» **DATASET EXCERPTS**:
________________
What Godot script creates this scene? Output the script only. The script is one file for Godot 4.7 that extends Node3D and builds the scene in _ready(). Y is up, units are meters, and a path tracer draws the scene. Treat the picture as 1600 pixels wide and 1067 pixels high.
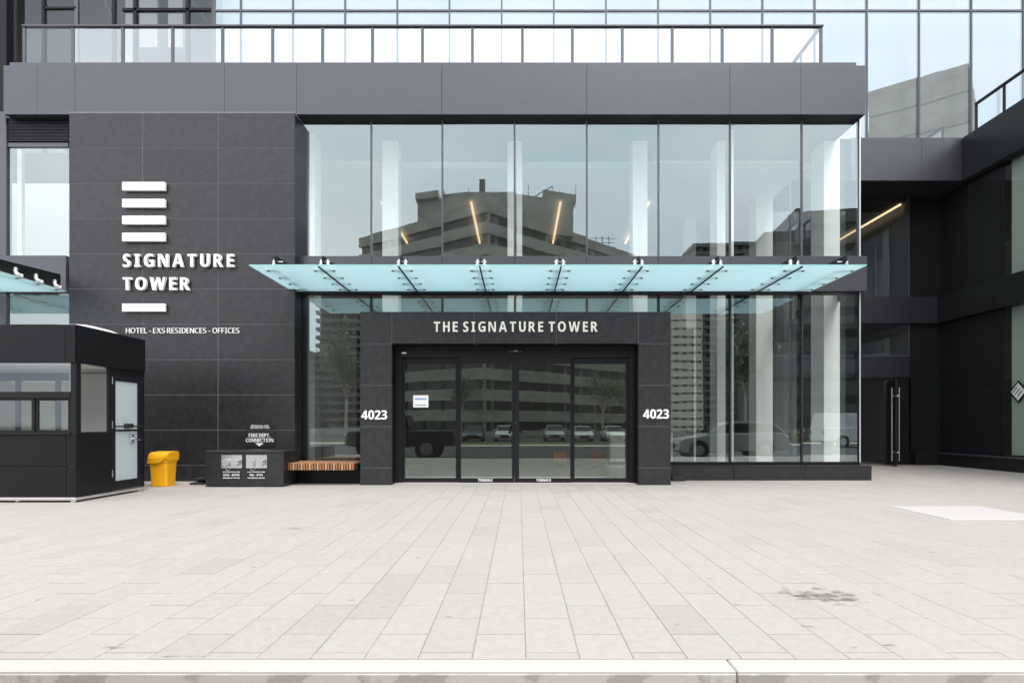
extends Node3D
# Camera at the kerb: x to the right, y up, -z towards the building. Planes are named by their distance from the camera in metres.

const F := 934.0
const EYE := 1.315
const DG := 14.5      # lobby glass
const DW := 14.0      # granite sign wall
const DF := 14.25     # fascia, plinth
const DP := 13.14     # entrance portal
const DT := 19.0      # tower curtain wall behind the terrace
const DB := 20.0      # back wall of the recess
const XW := 14.1      # side wing

var M := {}
var rng := RandomNumberGenerator.new()
var names := {}

func X(px: float, d: float) -> float: return (px - 811.0) * d / F
func Y(py: float, d: float) -> float: return EYE + (664.5 - py) * d / F

# ---------------------------------------------------------------- naming
func numbered(called: String, parent: Node) -> String:
	var key := str(parent.get_instance_id()) + "/" + called
	var n: int = names.get(key, 0)
	names[key] = n + 1
	return called if n == 0 else "%s_%03d" % [called, n]

func world_of(o: Node) -> Vector3:
	var p := Vector3.ZERO
	var n := o
	while n != self and n is Node3D:
		p += (n as Node3D).position
		n = n.get_parent()
	return p

func thing(called: String, label: String, category: String, at := Vector3.ZERO, group := "") -> Node3D:
	var o := Node3D.new()
	o.name = numbered(called, self)
	add_child(o, true)
	o.position = at
	meta(o, label, category, group)
	return o

func meta(o: Node, label: String, category: String, group := "") -> void:
	if label: o.set_meta("label", label)
	if category: o.set_meta("category", category)
	if group: o.set_meta("group", group)

func place(called: String, mesh: Mesh, at: Vector3, m: Material, parent: Node = null) -> MeshInstance3D:
	var p: Node = parent if parent else self
	var o := MeshInstance3D.new()
	o.name = numbered(called, p)
	o.mesh = mesh
	o.material_override = m
	p.add_child(o, true)
	o.position = at - world_of(p)
	return o

func part(called: String, st: SurfaceTool, m: Material, parent: Node = null) -> MeshInstance3D:
	return place(called, st.commit(), Vector3.ZERO, m, parent)

func structure(called: String, st: SurfaceTool, m: Material) -> MeshInstance3D:
	var o := part(called, st, m)
	o.set_meta("kind", "structure")
	return o

# ---------------------------------------------------------------- shapes
func ST() -> SurfaceTool:
	var s := SurfaceTool.new()
	s.begin(Mesh.PRIMITIVE_TRIANGLES)
	return s

func tri(st: SurfaceTool, a: Vector3, b: Vector3, c: Vector3, n: Vector3) -> void:
	st.set_normal(n)
	if (c - a).cross(b - a).dot(n) < 0.0:
		st.add_vertex(a); st.add_vertex(c); st.add_vertex(b)
	else:
		st.add_vertex(a); st.add_vertex(b); st.add_vertex(c)

func quad(st: SurfaceTool, a: Vector3, b: Vector3, c: Vector3, d: Vector3, n: Vector3) -> void:
	tri(st, a, b, c, n)
	tri(st, a, c, d, n)

func bx(st: SurfaceTool, lo: Vector3, hi: Vector3, ch := 0.0) -> void:
	var a := Vector3(minf(lo.x, hi.x), minf(lo.y, hi.y), minf(lo.z, hi.z))
	var b := Vector3(maxf(lo.x, hi.x), maxf(lo.y, hi.y), maxf(lo.z, hi.z))
	var c := (a + b) / 2.0
	var h := (b - a) / 2.0
	ch = minf(ch, minf(h.x, minf(h.y, h.z)) * 0.45)
	for ax in 3:
		var u := (ax + 1) % 3
		var v := (ax + 2) % 3
		for s in [-1.0, 1.0]:
			var n := Vector3.ZERO
			n[ax] = s
			var pts := []
			for k in [[-1, -1], [1, -1], [1, 1], [-1, 1]]:
				var p := c
				p[ax] += s * h[ax]
				p[u] += k[0] * (h[u] - ch)
				p[v] += k[1] * (h[v] - ch)
				pts.append(p)
			quad(st, pts[0], pts[1], pts[2], pts[3], n)
	if ch <= 0.0:
		return
	for ax in 3:
		var u := (ax + 1) % 3
		var v := (ax + 2) % 3
		for su in [-1.0, 1.0]:
			for sv in [-1.0, 1.0]:
				var n := Vector3.ZERO
				n[u] = su * 0.7071
				n[v] = sv * 0.7071
				var pts := []
				for k in [[-1, 0], [1, 0], [1, 1], [-1, 1]]:
					var p := c
					p[ax] += k[0] * (h[ax] - ch)
					p[u] += su * (h[u] - (0.0 if k[1] == 0 else ch))
					p[v] += sv * (h[v] - (ch if k[1] == 0 else 0.0))
					pts.append(p)
				quad(st, pts[0], pts[1], pts[2], pts[3], n)
	for sx in [-1.0, 1.0]:
		for sy in [-1.0, 1.0]:
			for sz in [-1.0, 1.0]:
				var s := Vector3(sx, sy, sz)
				var e := s * h
				tri(st, c + e - Vector3(0, sy * ch, sz * ch), c + e - Vector3(sx * ch, 0, sz * ch), c + e - Vector3(sx * ch, sy * ch, 0), s.normalized())

# a box given by x range, y range and distances from the camera
func bd(st: SurfaceTool, x0: float, x1: float, y0: float, y1: float, d0: float, d1: float, ch := 0.0) -> void:
	bx(st, Vector3(x0, y0, -d0), Vector3(x1, y1, -d1), ch)

func tube(st: SurfaceTool, p: Vector3, q: Vector3, r0: float, r1: float, n := 8, caps := true) -> void:
	var ax := (q - p).normalized()
	var u := ax.cross(Vector3.RIGHT if absf(ax.x) < 0.8 else Vector3.UP).normalized()
	var v := ax.cross(u)
	for i in n:
		var a := TAU * i / n
		var b := TAU * (i + 1) / n
		var na := u * cos(a) + v * sin(a)
		var nb := u * cos(b) + v * sin(b)
		var face := (na + nb).normalized()
		for t in [[p + na * r0, q + na * r1, q + nb * r1, na, na, nb], [p + na * r0, q + nb * r1, p + nb * r0, na, nb, nb]]:
			var flip: bool = (t[2] - t[0]).cross(t[1] - t[0]).dot(face) < 0.0
			for k in ([0, 2, 1] if flip else [0, 1, 2]):
				st.set_normal(t[3 + k])
				st.add_vertex(t[k])
		if caps:
			tri(st, p, p + na * r0, p + nb * r0, -ax)
			tri(st, q, q + na * r1, q + nb * r1, ax)

# a polygon in a plane (2D points mapped by the callable) pushed along a vector
func prism(st: SurfaceTool, poly: PackedVector2Array, to3: Callable, push: Vector3) -> void:
	var idx := Geometry2D.triangulate_polygon(poly)
	var n := push.normalized()
	for i in range(0, idx.size(), 3):
		var a: Vector3 = to3.call(poly[idx[i]])
		var b: Vector3 = to3.call(poly[idx[i + 1]])
		var c: Vector3 = to3.call(poly[idx[i + 2]])
		tri(st, a, b, c, -n)
		tri(st, a + push, b + push, c + push, n)
	var cw := Geometry2D.is_polygon_clockwise(poly)
	for i in poly.size():
		var p := poly[i]
		var q := poly[(i + 1) % poly.size()]
		var a: Vector3 = to3.call(p)
		var b: Vector3 = to3.call(q)
		var o := (q - p).orthogonal().normalized() * (0.01 if (q - p).length() > 0.0 else 0.0)
		var side: Vector3 = (to3.call(p + o) - a).normalized()
		var mid := (p + q) / 2.0
		if Geometry2D.is_point_in_polygon(mid + o * 0.1, poly):
			side = -side
		quad(st, a, b, b + push, a + push, side)

func flat_xz(p: Vector2) -> Vector3: return Vector3(p.x, 0, p.y)

# ---------------------------------------------------------------- materials
func lin(r: float, g: float, b: float) -> Color: return Color(r, g, b).linear_to_srgb()

func mat(id: String, c: Color, rough := 0.6, metal := 0.0) -> StandardMaterial3D:
	var m := StandardMaterial3D.new()
	m.resource_name = id
	m.albedo_color = c
	m.roughness = rough
	m.metallic = metal
	M[id] = m
	return m

# coated glass: part of the light is mirrored, the rest passes
func coated(id: String, share: float, tint := Color(0.93, 0.97, 1.0), wave := 0.0) -> ORMMaterial3D:
	var im := Image.create(4, 4, false, Image.FORMAT_RGB8)
	im.fill(Color(1, 0, 1))
	var m := ORMMaterial3D.new()
	m.resource_name = id
	m.orm_texture = ImageTexture.create_from_image(im)
	m.transparency = BaseMaterial3D.TRANSPARENCY_ALPHA
	m.albedo_color = Color(tint.r, tint.g, tint.b, share)
	if wave > 0.0:
		m.normal_enabled = true
		m.normal_texture = M.wave
		m.normal_scale = wave
		m.uv1_triplanar = true
		m.uv1_world_triplanar = true
		m.uv1_scale = Vector3(0.16, 0.16, 0.16)
	M[id] = m
	return m

func tex(size: int, f: Callable) -> ImageTexture:
	var im := Image.create(size, size, false, Image.FORMAT_RGB8)
	for y in size:
		for x in size:
			im.set_pixel(x, y, f.call(x, y))
	return ImageTexture.create_from_image(im)

func tri_uv(m: BaseMaterial3D, s: float) -> void:
	m.uv1_triplanar = true
	m.uv1_world_triplanar = true
	m.uv1_scale = Vector3(s, s, s)

var noise_images := {}
func wrapped(noise: FastNoiseLite, x: float, y: float, size: float, _r: float) -> float:
	var key := "%d %d" % [noise.seed, int(size)]
	if not noise_images.has(key):
		noise_images[key] = noise.get_seamless_image(int(size), int(size))
	return (noise_images[key] as Image).get_pixel(int(x), int(y)).r * 2.0 - 1.0

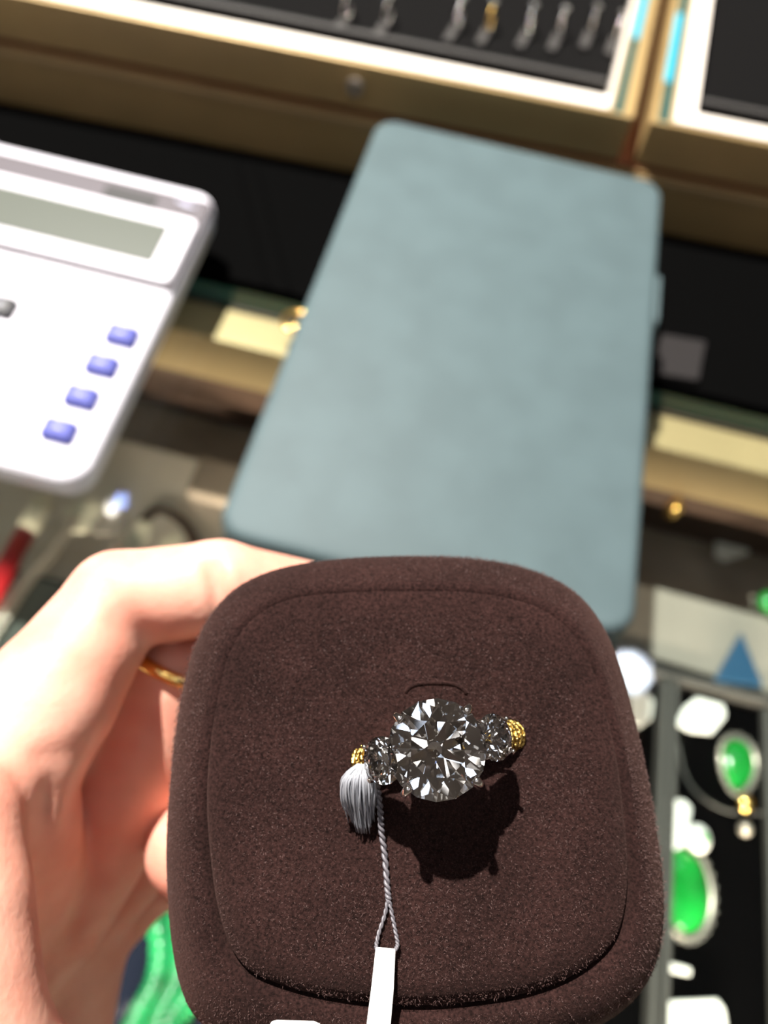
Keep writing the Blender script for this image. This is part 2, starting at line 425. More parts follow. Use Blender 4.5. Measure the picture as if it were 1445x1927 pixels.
pale0, pale1 = A(1150, 1205, -.08), A(1445, 1300, -.08)
pb0, pb1 = A(1180, 1085, -.08), A(1445, 1165, -.08)
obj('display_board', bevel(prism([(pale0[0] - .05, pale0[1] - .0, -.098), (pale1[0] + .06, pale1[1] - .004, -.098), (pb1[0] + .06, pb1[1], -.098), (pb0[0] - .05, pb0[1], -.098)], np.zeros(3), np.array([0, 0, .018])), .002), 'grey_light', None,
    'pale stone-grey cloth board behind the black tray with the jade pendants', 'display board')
q = [A(230, 1080, -.1), A(420, 1080, -.1), A(560, 660, -.1), A(330, 660, -.1)]
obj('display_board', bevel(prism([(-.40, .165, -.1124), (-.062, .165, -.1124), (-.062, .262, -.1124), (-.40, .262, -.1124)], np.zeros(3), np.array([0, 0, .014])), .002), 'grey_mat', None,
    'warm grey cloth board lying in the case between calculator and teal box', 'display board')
q = A(395, 705, -.098)
obj('display_block', bevel(box(q[0] - .022, q[0] + .016, q[1] - .012, q[1] + .006, -.0980, -.080), .002), 'brown_wood', None,
    'small dark block on the grey board right of the calculator', 'display block')
q = A(430, 790, -.098)
obj('display_riser', bevel(box(q[0] - .004, q[0] + .030, .232, .258, -.0980, -.0880), .002), 'grey_dim', None,
    'taupe cloth riser on the grey board beside the teal box', 'display block')

# ------------------------------------------------------------------ rear gold framed cases
FR = lambda x: .4265 + .06 * x
fdir = nrm([1, .06, 0]); bdir = nrm([.06, 1, 0])
def strip(x0, x1, d0, d1, z0, z1, skew=0):
    o = np.array([0, .4265, 0])
    return frame_box(o, fdir, bdir, E3[2], x0, x1, d0, d1, z0, z1)
rc = empty('rear_counter', (0, .55, -.9), 'gold-fronted counter with a copper-coloured top carrying the framed trays', 'counter')
obj('front_rail', bevel(strip(-.6, .6, 0, .0014, -.0018, .0335), .0004), 'gold_dark', rc, label='brushed gold rail facing the viewer')
obj('lower_lip', bevel(strip(-.6, .6, -.0015, .0, .0285, .031), .0005), 'gold_bar', rc)
obj('top', strip(-.6, .6, .0016, .40, .020, .0345), 'copper', rc, label='copper-coloured laminate top')
obj('body', strip(-.6, .6, .0016, .40, -.90, .0198), 'brown_wood', rc)

ZT = .061
def px_top(px, py, z=ZT): return at(px, py, z)
def loc2(p):                                # world -> (along front, depth) in the rear case frame
    d = np.asarray(p[:2]) - np.array([0, .4265]); return np.array([d @ fdir[:2], d @ bdir[:2]])
def tray(label, xl, xr, side_in, lean_l, lean_r, with_side):
    """gold display tray with white inner frame; xl/xr outer edges at the front, lean = sideways drift per metre depth"""
    L = .26
    root = empty('display_tray', (0.5 * (xl + xr), .4265 + .06 * (xl + xr) / 2, .0345), label, 'tray')
    def ringquad(ins_l, ins_r, ins_f, ins_b):
        o = np.array([0, .4265, 0])
        def p(x, d, lean): return o + fdir * (x + lean * d) + bdir * d
        return [p(xl + ins_l, ins_f, lean_l), p(xr - ins_r, ins_f, lean_r), p(xr - ins_r, L - ins_b, lean_r), p(xl + ins_l, L - ins_b, lean_l)]
    def frame(q0, q1, z0, z1):
        a = np.array(q0); b = np.array(q1)
        V = np.concatenate([a + [0, 0, z0], b + [0, 0, z0], a + [0, 0, z1], b + [0, 0, z1]])
        Fc = []
        for i in range(4):
            j = (i + 1) % 4
            Fc += [(i, j, 8 + j, 8 + i), (4 + j, 4 + i, 12 + i, 12 + j), (8 + i, 8 + j, 12 + j, 12 + i), (j, i, 4 + i, 4 + j)]
        return V, Fc
    q_out = ringquad(0, 0, 0.0036, 0); q1 = ringquad(.004, .0065, .0060, .004)
    q2 = ringquad(.0095, .0115, .0064, .010); q3 = ringquad(.0125, .0140, .0068, .013)
    wi = side_in
    q4 = ringquad(.0125 + wi[0], .0125 + wi[1], .0185, .024)
    obj('gold_frame', bevel(frame(q_out, q1, .0350, ZT), .001), 'gold_dark', root, label='bronze gold outer frame')
    obj('glass_edge', bevel(frame(q1, q2, .036, ZT - .0006), .0004), 'glass_edge', root, label='green glass strip along the frame')
    obj('inner_rail', bevel(frame(q2, q3, .036, ZT), .0005), 'gold_bar', root)
    obj('white_frame', bevel(frame(q3, q4, .046, ZT + .0006), .0006), 'cream', root, label='bright cream inner frame')
    q5 = np.array(q4)
    obj('liner', (prism(q5, np.array([0, 0, .038]), np.array([0, 0, .047]))), 'black_velvet', root, label='black velvet liner')
    # raised velvet step behind the front margin
    o = np.array([0, .4265, 0])
    stp = [o + fdir * (xl + .0125 + wi[0] + .002 + lean_l * .045) + bdir * .047, o + fdir * (xr - .0125 - wi[1] - .002 + lean_r * .045) + bdir * .047]
    stp += [stp[1] + bdir * .004, stp[0] + bdir * .004]
    obj('slot_bar', bevel(prism(stp, np.array([0, 0, .0471]), np.array([0, 0, .0535])), .0008), 'tray_grey', root, label='dark grey bar in front of the ring slots')
    return root
trL = tray('wide gold-framed tray of rings at the upper edge, cream inner frame and black liner', -.42, .0655, (.008, .0035), -.02, -.0, True)
trR = tray('gold-framed black tray at the upper right corner with a thick bright cream frame', .0745, .50, (.011, .008), .0, -.02, True)
# cyan protective film on the facing glass strips between the two trays
for (x, d0, d1, lab, tr) in ((.0795, .045, .125, 'cyan protective film on the glass strip', trR), (.0565, .085, .14, 'cyan protective film on the glass strip', trL)):
    obj('film_strip', bevel(strip(x - .0022, x + .0022, d0, d1, ZT - .0004, ZT + .0004), .0002), 'cyan_edge', tr, label=lab)
q = at(672, 155, .048)
o_ = np.array([q[0], FR(q[0]) + .0030, .0487])
q = empty('lock', o_, 'small round steel lock set in the gold tray front at the top centre', 'lock')
obj('lock_body', tube([o_ + [0, -.0025, 0], o_ + [0, .0005, 0]], .0045, 20), 'chain', q, smooth=False)
obj('keyhole', bevel(box(o_[0] - .0004, o_[0] + .0004, o_[1] - .0030, o_[1] - .0024, o_[2] - .002, o_[2] + .002), .0001), 'solar', q)

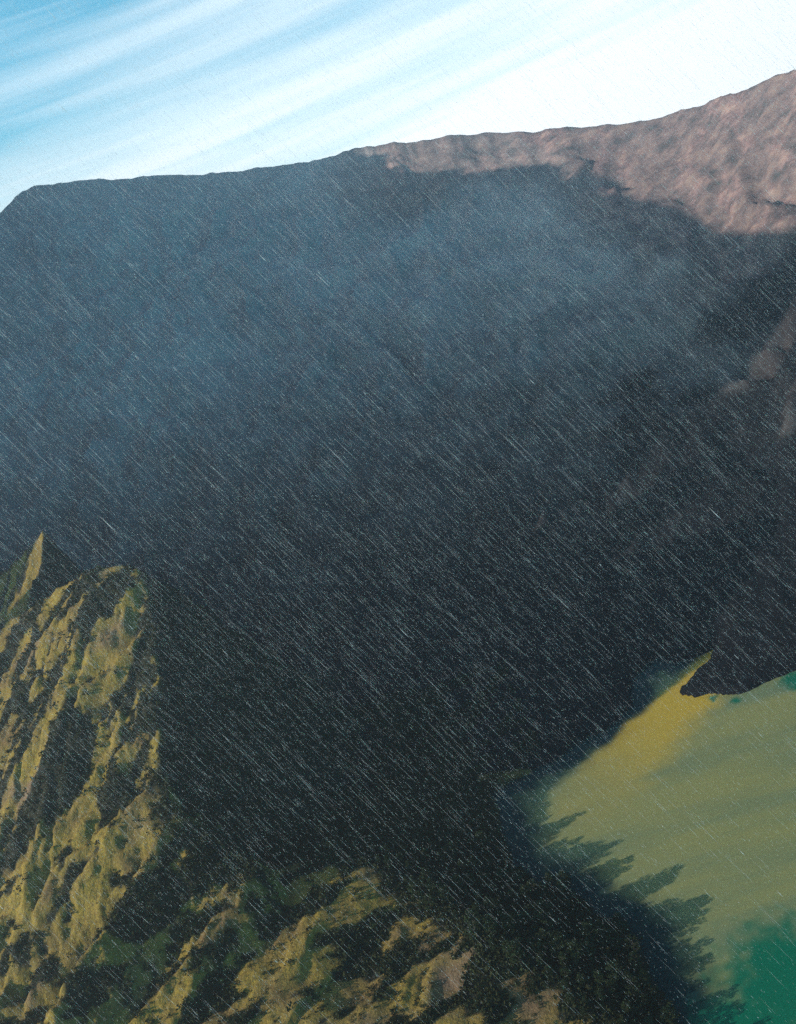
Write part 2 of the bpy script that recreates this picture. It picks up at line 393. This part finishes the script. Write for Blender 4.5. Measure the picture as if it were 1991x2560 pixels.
# rocky: bare rock faces high on the wall
_fr = fbm(GX / 180, GY / 180, 4, 139)
rocky = np.maximum(sstep(330, 450, GX + 70 * _fr), 0.85 * sstep(285, 350, GZ - 0.02 * GX + 30 * _fr) * sstep(40, 170, GX + 50 * _fr))
_aa = np.arctan2(GX, np.maximum(GY, 1e-3)); _rr = np.hypot(GX, GY)
gully = 0.4 * sstep(0.05, 0.5, ridged(_aa * 44 + fbm(GX / 90, GY / 90, 3, 35) * 0.9, _rr / 260, 4, 237, 0.6) - 0.55 + 0.5 * fbm(GX / 150, GY / 150, 3, 238))
_f = fbm(GX / 60, GY / 60, 4, 150)
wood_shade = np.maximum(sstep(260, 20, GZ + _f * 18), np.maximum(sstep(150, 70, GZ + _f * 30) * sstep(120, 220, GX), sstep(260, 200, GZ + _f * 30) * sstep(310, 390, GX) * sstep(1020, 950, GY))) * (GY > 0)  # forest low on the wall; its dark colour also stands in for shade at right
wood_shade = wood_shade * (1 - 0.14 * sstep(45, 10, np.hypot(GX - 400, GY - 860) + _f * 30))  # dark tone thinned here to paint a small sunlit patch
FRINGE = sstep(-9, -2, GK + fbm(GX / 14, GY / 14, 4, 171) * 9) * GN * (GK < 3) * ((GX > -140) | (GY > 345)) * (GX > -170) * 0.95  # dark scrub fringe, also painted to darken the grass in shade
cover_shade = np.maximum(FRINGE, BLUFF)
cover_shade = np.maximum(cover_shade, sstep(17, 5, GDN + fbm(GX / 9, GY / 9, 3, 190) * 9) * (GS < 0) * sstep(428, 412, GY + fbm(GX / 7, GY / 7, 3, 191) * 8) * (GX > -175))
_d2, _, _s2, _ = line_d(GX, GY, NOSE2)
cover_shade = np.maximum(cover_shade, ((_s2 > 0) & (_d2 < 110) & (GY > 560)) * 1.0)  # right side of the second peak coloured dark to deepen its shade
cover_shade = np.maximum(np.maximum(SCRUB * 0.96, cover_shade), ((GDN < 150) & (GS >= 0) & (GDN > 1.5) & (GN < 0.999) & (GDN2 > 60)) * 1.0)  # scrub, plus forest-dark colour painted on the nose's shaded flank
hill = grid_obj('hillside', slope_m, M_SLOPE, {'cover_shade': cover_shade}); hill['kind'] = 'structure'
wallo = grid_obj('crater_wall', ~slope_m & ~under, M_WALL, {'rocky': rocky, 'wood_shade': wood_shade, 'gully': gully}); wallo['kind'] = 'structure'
bed = grid_obj('lake_bed', under & ~slope_m, M_FLOOR, {}); bed['kind'] = 'structure'

lx = axis([(-260, -20, 20), (-20, 260, 2), (260, 700, 20)]); ly = axis([(-150, 220, 20), (220, 560, 2), (560, 640, 20)])
LX, LY = np.meshgrid(lx, ly)
# colours of the water: sandy shallows by the spit, deep green away from it
pa, pb = at_z(1800, 1630)[:2], at_z(1440, 1985)[:2]
dl, _, sl_, al_ = line_d(LX, LY, [(*pa, 0), (*pb, 0)])
dl = np.where(sl_ > 0, dl * 2.6, dl)  # yellow cut short on the shaded side, so the colour follows the shadow edge
w_n = fbm(LX / 22, LY / 22, 4, 201)
shallow_sunlit = sstep(24, 2, dl - 8 + w_n * 7 - 0.06 * al_) * sstep(190, 60, al_)
gp = [((1991, 2420), 26), ((1940, 2540), 22), ((1545, 1790), 0)]
green = np.zeros_like(LX)
for (px, py), r in [((2030, 2460), 36), ((1880, 2590), 22), ((2000, 1700), 12), ((1840, 1752), 3), ((1780, 1745), 3)]:
    c = at_z(px, py)[:2]
    dd = np.hypot(LX - c[0], LY - c[1])
    green = np.maximum(green, sstep(r * 1.25, r * 0.55, dd + fbm(LX / 6, LY / 6, 4, 210) * r * 0.22 + fbm(LX / 1.8, LY / 1.8, 2, 215) * 2.0))
# deep water by steep banks, painted near-black to darken the shaded water
deep_shade = sstep(26, 8, line_d(LX, LY, [(*p, 0) for p in SHORE[:19]])[0] + fbm(LX / 10, LY / 10, 3, 220) * 5)
nyx = LX.shape
jj, ii = np.meshgrid(np.arange(nyx[0] - 1), np.arange(nyx[1] - 1), indexing='ij'); jj, ii = jj.ravel(), ii.ravel(); nx = nyx[1]
qd = np.stack([jj * nx + ii, jj * nx + ii + 1, (jj + 1) * nx + ii + 1, (jj + 1) * nx + ii], 1)
lake = mesh_obj('lake', np.stack([LX.ravel(), LY.ravel(), LX.ravel() * 0], 1), qd.ravel(), np.arange(len(qd)) * 4, M_WATER, attr={'shallow_sunlit': shallow_sunlit.ravel(), 'green': green.ravel(), 'deep_shade': deep_shade.ravel()})
lake['kind'] = 'structure'

# ------------------------------------------------------------------ vegetation
rng = np.random.default_rng(7)
def mat_leaf(name, a, b_):
    b = NB(name)
    oi = b.n('ShaderNodeObjectInfo')
    col = b.mix(b.noise(0.8, 3), a, b_)
    col = b.mix(b.math('MULTIPLY', oi.outputs['Random'], 0.5), col, tuple(c * 1.6 for c in b_))
    d = b.n('ShaderNodeBsdfDiffuse'); b.l(col, d.inputs[0])
    t = b.n('ShaderNodeBsdfTranslucent'); b.l(col, t.inputs[0])
    m = b.n('ShaderNodeMixShader'); m.inputs[0].default_value = 0.2
    b.l(d.outputs[0], m.inputs[1]); b.l(t.outputs[0], m.inputs[2]); b.l(m.outputs[0], b.out.inputs['Surface'])
    return b.m
M_TREE = mat_leaf('tree_leaves', (0.012, 0.020, 0.012), (0.028, 0.036, 0.016))
M_SCRUB = mat_leaf('scrub_leaves', (0.012, 0.016, 0.010), (0.034, 0.036, 0.016))
bb = NB('bark'); bb.principled(bb.mix(bb.noise(3.0, 4), (0.03, 0.022, 0.015), (0.07, 0.055, 0.04)), 0.9); M_BARK = bb.m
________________
» **WORK INSTRUCTIONS**: Give the exact lines, and only those, from the line containing "Keep writing the" through the line containing "pb0, pb1 = A(1180, 1085, -.08), A(1445, 1165, -.08)" in the entries above.

» **RESULT OF THE EXERCISE**:
Keep writing the Blender script for this image. This is part 2, starting at line 425. More parts follow. Use Blender 4.5. Measure the picture as if it were 1445x1927 pixels.
pale0, pale1 = A(1150, 1205, -.08), A(1445, 1300, -.08)
pb0, pb1 = A(1180, 1085, -.08), A(1445, 1165, -.08)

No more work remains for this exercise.